The Home for Juvenile Female Offenders was established in 1893. It is under the control of five trustees, two of whom are women. The superintendent also is a woman.

The Soldiers' Widows' Home was established by a law of 1895, which provided that of the five trustees three should be women and members of the State Woman's Relief Corps. The entire board is now composed of women.

Chicago has three women deputy factory inspectors, and formerly had a chief inspector, Mrs. Florence Kelley, who served four years with great ability.

Miss Jane Addams of Hull House was appointed garbage inspector of the nineteenth ward of Chicago by Mayor George B. Swift. She served one year and was succeeded by Miss Amanda Johnson, also a resident of Hull House. Under their care this ward, which had been one of the most neglected in the city, became famous for cleanliness and order.

Volunteer associations of women in Chicago did so much in this direction that some of their members finally took the civil service examinations for garbage inspectors or contractors and several received official positions. Among the most prominent of these is Mrs. A. Emmagene Paul, who superintends a large force of men in the first ward of Chicago. As this is a down-town ward it is one of the hardest in the city to keep clean, but she performs the work to the satisfaction of all except "gang" politicians, who have made every possible effort to have Mayor Carter Harrison remove her.

Mrs. Bertha Honore Palmer of Chicago was appointed United States Commissioner at the Paris Exposition of 1900 by President McKinley, the only woman distinguished by any government with so important a position. Miss Addams was appointed a member of the Jury of International Awards, Department of Social Economics, for the same exposition. Her election as vice-president of this jury made her eligible to membership in the Group Jury, on which she also served. This was a distinction conferred upon no other woman.

Occupations: All occupations were opened to women by a statute of 1873, which declared also that they should not be required to work on streets or roads or serve upon juries.

They were not allowed to practice law until 1872, Mrs. Myra W. Bradwell having been the first to make application in 1869.[246] Since that time ninety women have been admitted to the bar. Among those who have done noteworthy work is the daughter of Judge and Mrs. Bradwell, Mrs. Bessie Bradwell Helmer, who was chief editor of twenty volumes of the Appellate Court Reports and, since the death of her mother, has been president of the Chicago Legal News Company, which issues the principal law publications of the State.

Mrs. Catharine V. Waite published the Chicago Law Times for two years; Mrs. Marietta B. R. Shay wrote The Student's Guide to Common Law Pleading; and Miss Ellen A. Martin organized the National Woman Lawyer's League, and is its secretary. Women are members of the State and the Chicago Bar Associations and of the Chicago Law Institute.

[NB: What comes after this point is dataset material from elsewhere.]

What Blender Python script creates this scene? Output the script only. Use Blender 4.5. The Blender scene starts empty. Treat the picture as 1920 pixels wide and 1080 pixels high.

The World's Columbian Exposition, held in Chicago in 1893, opened large fields of usefulness and power to women. Those of Illinois were especially conspicuous in the wonderful work done by their sex during this World's Fair. Its Board of Lady Managers was appointed under an Act of Congress to represent the special interests of women at the exposition, and Mrs. Bertha Honore Palmer was elected president. Mrs. Ellen M. Henrotin of Chicago was vice-president and active superintendent of the Woman's Branch of the World's Congress Auxiliary.